AugMixCloak: A Defense against Membership Inference Attacks via Image Transformation
This addresses privacy concerns in federated learning for users and organizations by providing a defense against membership inference attacks, though it appears incremental as it builds on existing defense techniques.
The paper tackles the problem of membership inference attacks in federated learning by proposing AugMixCloak, a two-stage defense using data augmentation and PCA-based fusion on query images, which successfully defends against attacks across five datasets and various topologies, showing stronger protection than regularization-based methods and better generalization than confidence score masking.

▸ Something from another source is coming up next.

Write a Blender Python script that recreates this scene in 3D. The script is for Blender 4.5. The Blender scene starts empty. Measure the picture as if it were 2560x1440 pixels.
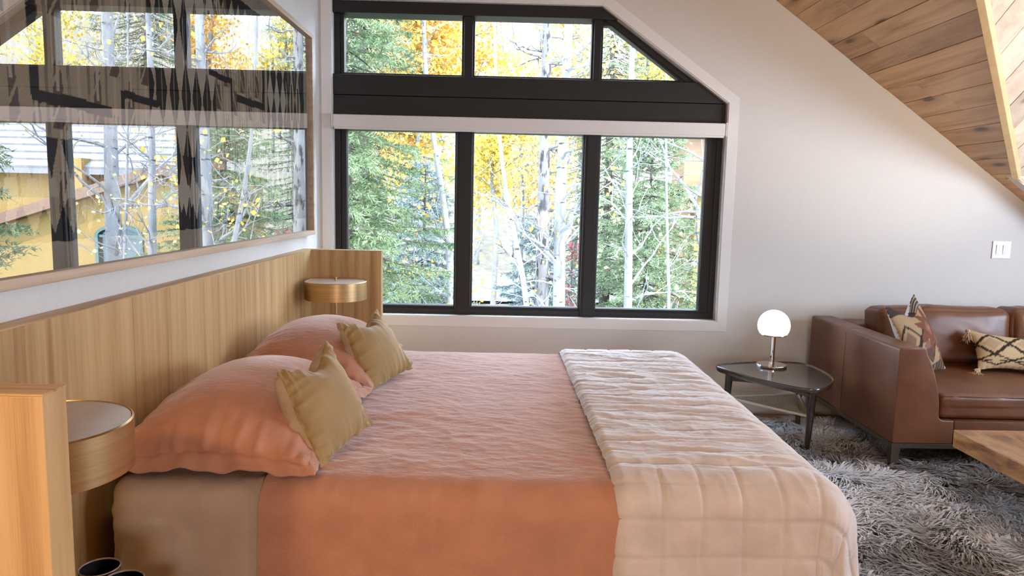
import bpy, bmesh, math, random
import numpy as np
from math import sin, cos, pi, radians, sqrt, atan2
from mathutils import Vector, Matrix
from mathutils.geometry import tessellate_polygon

random.seed(7)
sc = bpy.context.scene
COL = sc.collection

# ------------------------------------------------------------------ camera
F_PX, CAM_H = 1812.0, 1.45
PSI, TH, RHO = radians(.95), radians(6.92), radians(1.28)
fw = Vector((sin(PSI) * cos(TH), cos(PSI) * cos(TH), -sin(TH)))
r0 = Vector((cos(PSI), -sin(PSI), 0))
u0 = r0.cross(fw)
rt = cos(RHO) * r0 + sin(RHO) * u0
up = -sin(RHO) * r0 + cos(RHO) * u0
cd = bpy.data.cameras.new('camera')
cd.sensor_width = 36.0
cd.lens = F_PX / 2560 * 36.0
cd.clip_start, cd.clip_end = .05, 500
cam = bpy.data.objects.new('camera', cd)
cam.matrix_world = Matrix(((rt.x, up.x, -fw.x, 0), (rt.y, up.y, -fw.y, 0), (rt.z, up.z, -fw.z, CAM_H), (0, 0, 0, 1)))
COL.objects.link(cam)
sc.camera = cam

# ------------------------------------------------------------------ sky, sun, exposure
SKY, SUN, EXPO = 19.0, 12.0, 0.18
w = bpy.data.worlds.new('sky')
sc.world = w
w.use_nodes = True
bg = w.node_tree.nodes['Background']
bg.inputs[0].default_value = (.63, .785, 1.0, 1)
bg.inputs[1].default_value = SKY
sd = bpy.data.lights.new('sun', 'SUN')
sd.energy, sd.angle, sd.color = SUN, radians(.6), (1, .95, .86)
so = bpy.data.objects.new('sun', sd)
so.rotation_euler = Vector((.50, -.52, .69)).to_track_quat('Z', 'Y').to_euler()
COL.objects.link(so)
vs = sc.view_settings
vs.view_transform, vs.look, vs.exposure, vs.gamma = 'Standard', 'None', EXPO, 1.0
vs.use_curve_mapping = False
sc.cycles.use_adaptive_sampling = True
sc.cycles.adaptive_threshold = .12
sc.cycles.max_bounces = 6
sc.cycles.diffuse_bounces = 3
sc.cycles.glossy_bounces = 3
sc.cycles.transparent_max_bounces = 12
sc.cycles.transmission_bounces = 4
sc.cycles.caustics_reflective = False
sc.cycles.caustics_refractive = False
sc.cycles.sample_clamp_indirect = 6.0


def light(name, kind, loc, energy, color, target=None, **kw):
    d = bpy.data.lights.new(name, kind)
    d.energy, d.color = energy, color
    for k, v in kw.items():
        setattr(d, k, v)
    o = bpy.data.objects.new(name, d)
    o.location = loc
    if target is not None:
        o.rotation_euler = (Vector(target) - Vector(loc)).to_track_quat('-Z', 'Y').to_euler()
    COL.objects.link(o)
    return o


WARM = (1.0, .63, .30)
# daylight portals in the openings, rear one added (they only guide the sky light)
for nm, loc, tgt, sx, sy in (('window_portal', (.18, 5.2, 1.68), (.18, 0, 1.68), 2.7, 2.1),
                             ('rear_opening_portal', (1.1, -3.25, 1.5), (1.1, 0, 1.5), 1.0, .8),
                             ('dormer_portal', (4.95, 2.4, 1.7), (0, 2.4, 1.7), 2.8, 1.7)):
    p = light(nm, 'AREA', loc, 1, (1, 1, 1), tgt, shape='RECTANGLE', size=sx, size_y=sy)
    p.data.cycles.is_portal = True
# warm spots out of view; the first is added low to brighten the wing
DL = [((-1.0, -.1, 1.9), 22), ((.6, -.9, 3.4), 4), ((1.9, .2, 2.6), 3)]
for loc, e in DL:
    light('warm_spot', 'SPOT', loc, e * 3, WARM, (loc[0] + .0, loc[1] + .5, 0), spot_size=radians(150), spot_blend=.9, shadow_soft_size=.09)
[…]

Traditional machine learning (ML) raises serious privacy concerns, while federated learning (FL) mitigates the risk of data leakage by keeping data on local devices. However, the training process of FL can still leak sensitive information, which adversaries may exploit to infer private data. One of the most prominent threats is the membership inference attack (MIA), where the adversary aims to determine whether a particular data record was part of the training set. This paper addresses this problem through a two-stage defense called AugMixCloak. The core idea is to apply data augmentation and principal component analysis (PCA)-based information fusion to query images, which are detected by perceptual hashing (pHash) as either identical to or highly similar to images in the training set. Experimental results show that AugMixCloak successfully defends against both binary classifier-based MIA and metric-based MIA across five datasets and various decentralized FL (DFL) topologies. Compared with regularization-based defenses, AugMixCloak demonstrates stronger protection. Compared with confidence score masking, AugMixCloak exhibits better generalization.